USS Berberry (1864) was a steam-powered tugboat acquired by the Union Navy during the American Civil War. She was used by the Navy to patrol navigable waterways of the Confederacy to prevent the South from trading with other countries.

On August 13, 1864 at Philadelphia, Pennsylvania, the Navy purchased Columbia, a wooden-hulled screw steamer built there earlier that year. The Navy renamed her Berberry, and she was placed in commission at the Philadelphia Navy Yard on September 12, 1864, Acting Ensign Milton Griffith in command.

After about a fortnight’s towing duty that took her to Fort Monroe and Baltimore, Maryland, Berberry departed Philadelphia on September 29 and reached Beaufort, North Carolina, on October 1 for duty in the North Atlantic Blockading Squadron. Two days later, she took station off the New Inlet entrance to North Carolina’s Cape Fear River where she labored to help tighten the blockade of Wilmington, North Carolina.
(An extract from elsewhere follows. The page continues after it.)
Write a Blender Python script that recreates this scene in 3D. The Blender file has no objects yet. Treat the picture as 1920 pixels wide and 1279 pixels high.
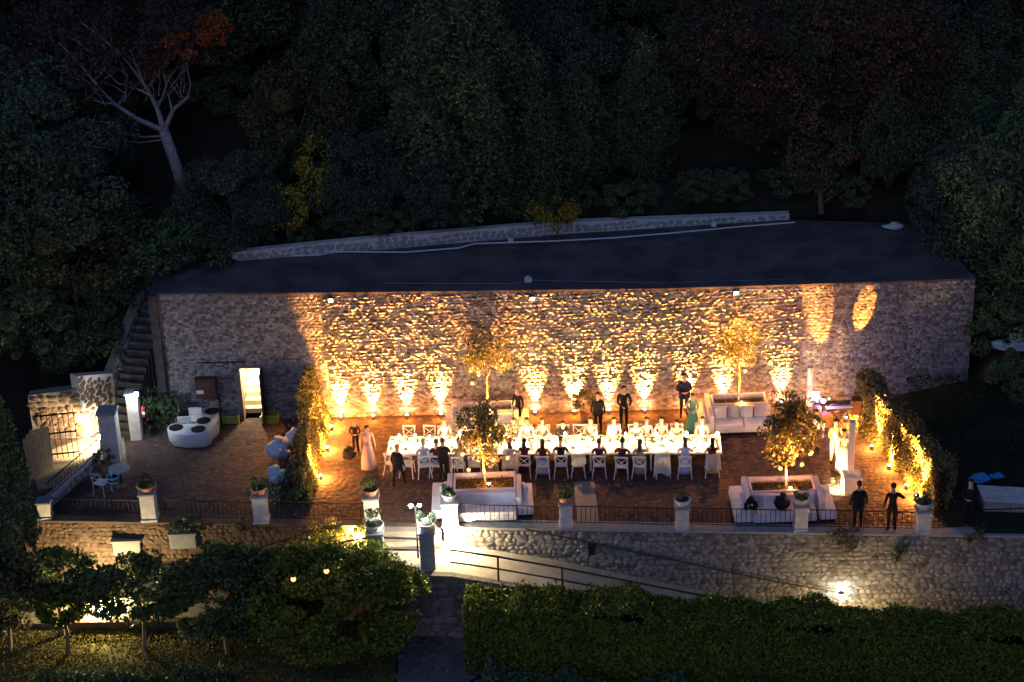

At 03:00 on the morning of October 4, while patrolling east of Mount Light, the tug observed a steamer heading for New Inlet and gave chase. Although she fired two shots at the stranger, that blockade runner managed to cross Berberry's bow and escaped into New Inlet. At 21:45 on the following evening, a lookout in the tug sighted a long, low, two stack steamer standing out to sea from New Inlet. Later that night, Griffith reported that the blockade runner "...stood for us within 400 yards; then kept off to the southward." Berberry immediately attempted to cut off the steamer by getting between her and the bar. Meanwhile, she opened fire on the stranger and sent up "...rockets in the direction in which she was steering." Despite the fact that fellow blockaders Niphon and Daylight joined the chase, the runner's speed enabled her to steam out of sight of her pursuers; and she apparently made her way safely to the open sea.